Отец Михала Казимира, Ежи, женат был на Дороте Явойшувне (это, стало быть, моя прапрапрапрапрапрабабка).
Упомяну также об альянсах дома моего с домами Бяллозоров, Витольд Александровичей, Володковичей («как когда-то Володкович, пан и гордый и отважный…»), Пузынов, Дунин Козичей, Завиш…
Имения Леногиры, Высокий Двор и Мингайлув в Литве несколько веков находились во владении Гомбровичей. Ладно уж, от нечего делать вспомню и о других имениях: Ужорты, Рады, Ужуболь, Понемунь, Барклойни, Поремиголе, которые несколько меньшее время были во владении нашем.
* * *
Я — пошлый сноб!
* * *
Поэт, поэта, поэту, с поэтом… Поэт встал, поэт сел, поэт помрачнел, поэт стал декламировать… А со мною нечто странное!.. Я замерла! Я остолбенел!.. Обвороженный поэзией… Ошеломленная поэтическим словом…

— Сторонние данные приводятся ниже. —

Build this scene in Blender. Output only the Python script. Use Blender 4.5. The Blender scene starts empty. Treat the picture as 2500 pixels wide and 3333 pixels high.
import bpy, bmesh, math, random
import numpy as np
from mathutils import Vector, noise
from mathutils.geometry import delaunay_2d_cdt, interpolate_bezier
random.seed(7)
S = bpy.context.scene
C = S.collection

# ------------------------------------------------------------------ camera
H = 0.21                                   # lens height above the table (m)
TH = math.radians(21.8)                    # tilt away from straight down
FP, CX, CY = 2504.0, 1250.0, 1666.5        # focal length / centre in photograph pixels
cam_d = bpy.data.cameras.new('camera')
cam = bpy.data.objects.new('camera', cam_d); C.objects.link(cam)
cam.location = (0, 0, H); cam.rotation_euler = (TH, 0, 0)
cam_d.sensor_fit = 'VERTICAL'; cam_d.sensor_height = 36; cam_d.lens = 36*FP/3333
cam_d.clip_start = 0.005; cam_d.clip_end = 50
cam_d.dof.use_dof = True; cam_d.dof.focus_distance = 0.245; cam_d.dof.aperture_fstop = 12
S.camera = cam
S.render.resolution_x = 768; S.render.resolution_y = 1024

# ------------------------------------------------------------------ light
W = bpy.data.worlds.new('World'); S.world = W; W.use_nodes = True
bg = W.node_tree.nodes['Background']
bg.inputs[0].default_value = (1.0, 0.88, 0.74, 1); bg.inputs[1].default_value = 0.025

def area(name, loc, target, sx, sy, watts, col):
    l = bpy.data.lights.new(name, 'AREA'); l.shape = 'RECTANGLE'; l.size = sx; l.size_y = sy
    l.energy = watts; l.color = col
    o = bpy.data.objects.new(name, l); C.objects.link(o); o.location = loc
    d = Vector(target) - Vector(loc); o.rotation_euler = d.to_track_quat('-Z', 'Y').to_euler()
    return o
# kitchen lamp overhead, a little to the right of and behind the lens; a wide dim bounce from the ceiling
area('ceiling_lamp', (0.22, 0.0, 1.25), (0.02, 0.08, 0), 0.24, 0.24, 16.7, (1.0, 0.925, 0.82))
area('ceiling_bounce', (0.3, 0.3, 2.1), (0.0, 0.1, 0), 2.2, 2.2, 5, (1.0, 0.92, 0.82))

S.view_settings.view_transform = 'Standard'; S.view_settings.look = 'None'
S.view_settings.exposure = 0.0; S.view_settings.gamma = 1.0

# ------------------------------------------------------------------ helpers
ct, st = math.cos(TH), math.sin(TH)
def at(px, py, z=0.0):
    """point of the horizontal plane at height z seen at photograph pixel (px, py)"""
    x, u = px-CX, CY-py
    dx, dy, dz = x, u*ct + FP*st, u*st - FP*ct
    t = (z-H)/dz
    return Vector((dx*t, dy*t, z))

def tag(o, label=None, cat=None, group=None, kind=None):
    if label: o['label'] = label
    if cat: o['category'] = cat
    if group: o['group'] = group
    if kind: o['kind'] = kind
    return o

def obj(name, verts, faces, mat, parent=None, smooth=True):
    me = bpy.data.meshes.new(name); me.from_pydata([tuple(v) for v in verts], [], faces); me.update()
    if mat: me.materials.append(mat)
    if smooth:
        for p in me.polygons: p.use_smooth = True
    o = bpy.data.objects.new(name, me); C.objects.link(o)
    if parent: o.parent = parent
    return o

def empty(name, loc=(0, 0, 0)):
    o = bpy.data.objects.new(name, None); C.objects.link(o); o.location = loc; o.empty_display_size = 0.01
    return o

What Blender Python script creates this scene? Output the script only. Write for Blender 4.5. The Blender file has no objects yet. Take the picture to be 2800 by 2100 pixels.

«Воспоминания о Юлиане Тувиме», изданные в Польше, содержат около сорока разных воспоминаний разных людей, но все будто из-под пера одного человека, не слишком, между нами говоря, интеллигентного… (О, литература! De mortuis nihil nisi[287]… плохо… Раз и навсегда надо покончить со слащавостью, ни один гений не справится с этим!)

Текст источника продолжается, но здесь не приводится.